What, then, is faith?  The translation of Hebrews 11:1 in my Greek dictionary is, “Now faith is the realization or reality of things hoped for, the proof of things not seen.”  This means faith is the same “stuff” as the unseen things for which we are hoping.  When we believe, we get a piece of reality, not just a whiff of possibility.  When we believe, spiritual things are made real, or are realized in us.  This is why Hebrews 11 is full of things people did.  Unseen things were being realized in them.  More to the point, perhaps we could call these acts of faith the making flesh of what is unseen.  
            What, then, is the unseen reality made flesh in the deeds of the saints?  The crucified Christ unlocks the unseen reality manifested in the faith of the saints.  By grasping this reality, Abel offered a more excellent sacrifice than Cain because his offering was in the image of Christ’s offering to come.  The ark built by Noah prefigured Christ’s death and resurrection (1 Peter 3:20, 21).  When Joseph’s bones were taken from Egypt to the promised land, this also foreshadowed the resurrection.  Similarly, by faith, Rahab marked her window with the scarlet thread, predicting the saving blood of Christ.  This isn’t to say that each of these understood, with utter clarity, that the death of a Jew in the first century AD would be their salvation.  What can be said is that these saints, by faith, touched something of spiritual reality in Christ and allowed their lives to be shaped by that reality. 
            We tend to see the scriptures as divided into different subjects or stories.  When we read Hebrews 11 from this point of view, we walk away having little sense of what is spiritually real or what it means to live by faith.  Our only sense may be of a multiplicity of promises.  Why God spoke all these different things to people we don’t know.  All we know is that God says different things to different people at different times (this is starting to sound like Hebrews 1:1!), and they believe Him.  Yet, the scriptures don’t teach us to see the many promises of God as ends in themselves but as leading to Christ.  “For no matter how many promises God has made, they are ‘Yes’ in Christ” (2 Cor. 1:20).  God’s goal, then, in every promise, was/is to testify of His Son.
            In sum, each act of faith in Hebrews 11 somehow embodies Christ’s death and resurrection.  Chapter 12 begins with an image that perfectly encapsulates these things: we are running our own race of faith, joining with a great cloud of onlookers whose eyes are fixed on Jesus, the author and finisher of our faith, the One crucified in the center of the coliseum of heaven and earth.  The cheer of the crowd that urges us on is not “You can do it!” but, “He has done it!”

Wednesday, March 03, 2010

If Anyone...

If anyone would come after me, he must deny himself
and take up his cross daily and follow me” (Luke 9:23).

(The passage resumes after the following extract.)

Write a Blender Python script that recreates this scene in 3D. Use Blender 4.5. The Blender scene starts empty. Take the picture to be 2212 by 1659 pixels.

            At times, I am grieved because it seems that, for many believers, this verse means nothing.  Many of us are walking along with Jesus but have no idea what we’ve signed up for.  More importantly, we have no idea who it is we follow.  We’re part of the church because we grew up in it.  We’re involved because we’re pursuing our own ambitions in music, ministry, or whatever else interests us.  We think being religious is the right thing to do.  A thousand motives, a swarm of reasons, yet no inkling that we have been called to deny ourselves and take up our cross daily.  We take the name of our Husband but have no intention of following the Lamb wherever He goes (Rev. 14:4).  We call Him Master but find His example beneath us (John 13:15-17).   
            Jesus has only one destination throughout the gospels: the cross.  While He marches steadily closer to His end, the disciples get excited that the demons obey them, they try to one-up each other, they criticize those outside their group, they fight amongst themselves, they turn away people who need ministry, they pledge their unwavering devotion to Him.  Jesus’s entire focus is on Calvary.  The disciples are focused on everything but.  To put it another way, they are focused on all that Jesus is bearing to the cross for judgment.  Then, when the cross comes, the disciples scatter.  The cross reveals that their devotion is to many things besides Him, and in the shadow of its judgment, there is nothing left that binds them to Him.  
            God help us repent of being engrossed in things that God has judged (1 Cor. 7:31; 1 John 2:15, 16).  God help us repent of thinking God will be satisfied with anything less than our whole selves (Mark 10:17-22).  God help us see that any gospel which says, “Never!  The cross shall never happen to you!” does not have in mind the things of God but the things of men (Matt. 16:21-23).  God help us put aside our thoughts and our ways as we see His face set like flint toward the giving up of Himself (Luke 9:51).  “[L]et us throw off everything that hinders and the sin that so easily entangles, and let us run with perseverance the race marked out for us.  Let us fix our eyes on Jesus, the author and perfecter of our faith, who for the joy set before him endured the cross, scorning its shame, and sat down at the right hand of the throne of God” (Heb. 12:1, 2).